The question of whether boxing needs Mike Tyson is something that has been asked throughout this famous/infamous fighter’s career for varying reasons. Now, as the sport is slipping into a quagmire of mediocrity and fight-fans numbers seem to be dwindling, Tyson is (again) being called upon to save the sport from itself.

Love him or hate him, Tyson is the biggest name in heavyweight boxing since Muhammad Ali. Few of the heavyweight champions who filled the gap between these two men will be remembered in twenty years time — some have already been forgotten — but the names of Ali and Tyson will be around as long as the sport itself . That doesn’t mean they were the best, it just means they are the most famous.

Their personas transcend the sport itself, and they are among the elite group of universally recognised humans on this planet. Proving the media power of “Iron” Mike yet again is a certain Senator’s insistence to deny the man from making a living in his state. This must purely be a publicity stunt to try and score political points, or are we to understand that everybody in New Jersey conforms to a utopian code of conduct or else they are denied the right to work there. That no one can atone for any wrongdoings and forgiveness is a word only heard in church services?

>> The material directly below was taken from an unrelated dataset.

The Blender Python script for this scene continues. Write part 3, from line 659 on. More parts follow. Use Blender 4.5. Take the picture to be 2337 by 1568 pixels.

It’s a heavy price for fame, but it seems it is Tyson’s fate to be used and abused to forward other people’s agendas and pocketbooks. In the end, however, Tyson just needs to pitch up at any boxing ring in the world and people will be there in droves to watch him. The man is an enigma. It matters little that his skills have eroded and that he has been sub-standard since his last beating at the hands of Evander Hollyfield, or should I say ears? What will it mean if and when Tyson knocks out Danny Williams on 31 July? Given Williams stature and record, on the face of it not much, but what it will do is create hope.

Maybe Tyson can come back and mop up the heavyweight division. Maybe we can recapture the excitement of when he was the youngest man to win a heavyweight world title. Get those days back when he had an aura of invincibility. If Tyson can turn around and come back a winner, then surely so can every other man/women and child you has ever faced adversity. Maybe others who have found forgiveness for past errors can rebuild their lives (except in New Jersey).

Tyson is a symbol, and like it or not he is a role model. Not for what he does outside of the ring, but what he does in it. Boxing has always been a sport in which people can project their own struggles onto the fighters they support. No other sport symbolizes the lone struggle of an individual in life as purely as does boxing. Even those who do not follow the sport relate to the battle in the squared circle and identify with a person having to face up to the challenge before him in order to come out victorious. It’s universal and Mike Tyson is the symbolic champion in many people’s lives.

Everybody wants to be invincible. Everybody wants to go forward. So does boxing need Mike Tyson?